Here are my main points:
- There IS a difference between the ideas presented by someone in their own blog or on their own website, and those presented in legitimate scientific journals. Any blogger can have a thought, write it down, and send it out to the World Wide Web for anyone to view. Even the most informed and reasoned thoughts sent out this way do not have the reliability of ideas that are published in a scientific journal and supported by data and analysis. Articles published in peer-reviewed scientific journals present data and conclusions that have survived careful scrutiny and even attack by any number of other scientists. That is what “peer review” means.
- Real science is gladiatorial. Every research scientist out there has two main goals in life: 1. prove that her/his ideas are sound, and 2. prove that competing ideas are not. Scientists learn early in their careers that there is little to be gained by going along with what has been done in the past. They must carve out their own niche by being right where others have been wrong. This means being intensely critical of others’ data and conclusions. It also means trying to produce data and conclusions that withstand the criticisms of the other gladiators. By the time a researcher publishes a study in a peer-reviewed journal it has been scrutinized many times by other scientists, not the least during the peer review process. And the scientists who review the articles (typically at least 3 for each paper) are not thinking “What can I do to make this scientist and her study look good?”, they are thinking “What are the flaws in this study and how can I prove it wrong?”

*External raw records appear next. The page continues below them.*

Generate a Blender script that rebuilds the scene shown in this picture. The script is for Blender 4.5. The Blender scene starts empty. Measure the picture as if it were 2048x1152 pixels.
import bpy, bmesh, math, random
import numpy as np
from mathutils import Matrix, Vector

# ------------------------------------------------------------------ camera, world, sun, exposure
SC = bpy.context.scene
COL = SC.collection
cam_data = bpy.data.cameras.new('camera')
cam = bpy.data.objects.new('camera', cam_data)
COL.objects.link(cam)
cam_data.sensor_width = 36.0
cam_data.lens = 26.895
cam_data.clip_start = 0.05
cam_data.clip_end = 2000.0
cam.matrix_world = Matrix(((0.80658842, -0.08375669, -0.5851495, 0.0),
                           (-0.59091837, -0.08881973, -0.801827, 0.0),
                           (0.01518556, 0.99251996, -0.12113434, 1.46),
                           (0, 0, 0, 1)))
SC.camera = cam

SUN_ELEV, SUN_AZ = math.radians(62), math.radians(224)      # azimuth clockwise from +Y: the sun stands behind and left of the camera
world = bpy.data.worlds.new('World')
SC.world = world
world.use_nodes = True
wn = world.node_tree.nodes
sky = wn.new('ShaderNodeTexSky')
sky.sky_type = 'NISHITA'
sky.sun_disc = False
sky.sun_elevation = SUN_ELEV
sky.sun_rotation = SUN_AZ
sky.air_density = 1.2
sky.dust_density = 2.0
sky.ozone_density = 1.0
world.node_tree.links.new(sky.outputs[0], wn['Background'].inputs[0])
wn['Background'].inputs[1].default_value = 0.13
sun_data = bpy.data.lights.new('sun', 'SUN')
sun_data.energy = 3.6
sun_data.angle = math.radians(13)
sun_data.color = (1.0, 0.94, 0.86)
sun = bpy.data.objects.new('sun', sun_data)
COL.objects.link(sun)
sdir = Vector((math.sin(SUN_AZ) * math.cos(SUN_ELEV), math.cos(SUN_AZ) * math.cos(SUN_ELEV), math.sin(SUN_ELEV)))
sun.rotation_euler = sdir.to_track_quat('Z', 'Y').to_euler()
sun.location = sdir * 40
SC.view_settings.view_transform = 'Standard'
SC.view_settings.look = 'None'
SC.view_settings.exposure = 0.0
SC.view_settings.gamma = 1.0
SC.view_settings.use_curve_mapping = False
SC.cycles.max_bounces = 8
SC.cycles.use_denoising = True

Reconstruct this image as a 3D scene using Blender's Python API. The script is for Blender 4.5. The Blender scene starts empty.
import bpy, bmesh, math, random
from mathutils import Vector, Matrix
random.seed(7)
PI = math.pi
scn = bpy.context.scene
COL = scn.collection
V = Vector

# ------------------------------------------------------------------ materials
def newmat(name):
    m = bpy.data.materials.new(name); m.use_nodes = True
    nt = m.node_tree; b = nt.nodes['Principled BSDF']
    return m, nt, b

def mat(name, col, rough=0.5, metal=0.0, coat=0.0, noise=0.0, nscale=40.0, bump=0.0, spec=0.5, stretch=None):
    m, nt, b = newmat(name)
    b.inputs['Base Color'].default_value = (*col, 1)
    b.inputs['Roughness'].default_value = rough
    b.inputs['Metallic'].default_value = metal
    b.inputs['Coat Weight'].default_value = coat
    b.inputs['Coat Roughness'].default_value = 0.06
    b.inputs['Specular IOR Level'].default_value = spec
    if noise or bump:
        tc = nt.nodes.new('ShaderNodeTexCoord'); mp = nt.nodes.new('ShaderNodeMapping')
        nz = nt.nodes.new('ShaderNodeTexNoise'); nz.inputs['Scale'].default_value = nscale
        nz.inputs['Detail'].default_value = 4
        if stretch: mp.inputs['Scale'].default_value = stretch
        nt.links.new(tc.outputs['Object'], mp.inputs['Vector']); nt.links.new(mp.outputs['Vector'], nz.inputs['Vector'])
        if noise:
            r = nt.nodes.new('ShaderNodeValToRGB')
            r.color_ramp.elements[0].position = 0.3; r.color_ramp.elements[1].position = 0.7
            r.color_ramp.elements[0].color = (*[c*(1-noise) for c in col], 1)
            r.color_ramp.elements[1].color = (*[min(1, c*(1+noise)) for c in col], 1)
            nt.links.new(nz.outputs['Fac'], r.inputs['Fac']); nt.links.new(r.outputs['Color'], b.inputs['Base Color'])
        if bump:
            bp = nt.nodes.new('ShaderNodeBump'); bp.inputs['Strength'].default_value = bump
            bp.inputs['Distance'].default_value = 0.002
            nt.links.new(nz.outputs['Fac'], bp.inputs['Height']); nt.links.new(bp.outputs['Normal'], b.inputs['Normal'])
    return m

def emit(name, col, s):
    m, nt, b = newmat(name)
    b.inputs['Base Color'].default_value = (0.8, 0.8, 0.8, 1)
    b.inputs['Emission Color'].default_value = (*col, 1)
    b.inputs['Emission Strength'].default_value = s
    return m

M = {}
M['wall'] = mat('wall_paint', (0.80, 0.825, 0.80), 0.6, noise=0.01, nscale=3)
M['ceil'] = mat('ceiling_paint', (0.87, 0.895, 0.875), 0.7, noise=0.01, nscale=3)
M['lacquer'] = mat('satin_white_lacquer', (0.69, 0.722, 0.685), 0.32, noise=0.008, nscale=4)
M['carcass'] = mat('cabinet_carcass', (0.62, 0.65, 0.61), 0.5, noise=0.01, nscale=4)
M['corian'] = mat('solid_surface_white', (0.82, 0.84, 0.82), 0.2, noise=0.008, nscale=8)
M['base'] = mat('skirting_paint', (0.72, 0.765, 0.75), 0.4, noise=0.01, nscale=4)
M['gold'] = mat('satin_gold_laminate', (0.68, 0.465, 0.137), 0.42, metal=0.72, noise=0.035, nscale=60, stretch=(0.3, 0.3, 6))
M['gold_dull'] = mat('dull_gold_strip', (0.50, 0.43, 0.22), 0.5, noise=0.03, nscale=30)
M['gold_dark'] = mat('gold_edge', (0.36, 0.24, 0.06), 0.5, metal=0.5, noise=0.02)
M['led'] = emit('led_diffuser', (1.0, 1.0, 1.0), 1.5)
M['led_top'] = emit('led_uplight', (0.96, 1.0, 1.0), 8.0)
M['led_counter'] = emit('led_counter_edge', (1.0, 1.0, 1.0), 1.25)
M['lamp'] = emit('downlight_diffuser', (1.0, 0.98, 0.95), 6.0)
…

- Even the nicest reviewer will reject a flawed paper. And even the best paper will receive negative comments from reviewers. I have not published as much as many scientists, but I have gone through the peer-review process more than a dozen times, so I know how it works. Run this by your scientist friends if they don’t tell you the same thing: no paper comes back from the reviewers without red marks all over it. Most scientists I know have a routine for dealing with reviews, which involves scanning them quickly once, putting them down, and then going for a long walk (or a workout or a stiff drink) to get past the invariable pissed-off-must-control-fist-of-death fury elicited by the reviewers’ comments. It may take as long as a week to calm down enough to go back and take the reviews seriously. And it may take many months to address all the concerns about the study that have been raised.
- It may be hard to convince a scientist that they have been wrong, but most will face up to new data and better reasoning and alter their conclusions accordingly.
This is not true of those who fill their own web pages with long, windy, and often very detailed exposés of evolutionary science or of the USGS reports on the non-life-threatening activities in Yellowstone Park. A theory that cannot be proven wrong is not a scientific theory. A scientific theory cannot be PROVEN right – at best it can be supported by data and observations. Evolution is a theory that is supported by all available data. Plate tectonics is another. Gravity is another. This brings me to my final point. - The PhD granting institutions of this world are not cranking out scientists who are trying to bolster the theories of evolution or plate tectonics or gravity.
There is not a legitimate scientist in this world who doesn’t dream of being the one who shoots down the biggest and best theories out there. And believe me, if they had the evidence to disprove one of these theories, they wouldn’t publish it in a blog or in a letter to the editor. It would be front page in “Nature” or “Science” (two of the leading peer-reviewed journals on the planet).
Bottom line: Think twice about casually dismissing studies that have undergone scientific review. And think three times about casually accepting those that have not.
-Colleen Elliott, PhD
Dr. Elliott is a geologist with the Montana Bureau of Mines & Geology and a founder and former Director of the Clark Fork Watershed Education Program. She is an experienced teacher and scientist, and, even though she lives in Butte, MT, she isn't worried about Yellowstone blowing up.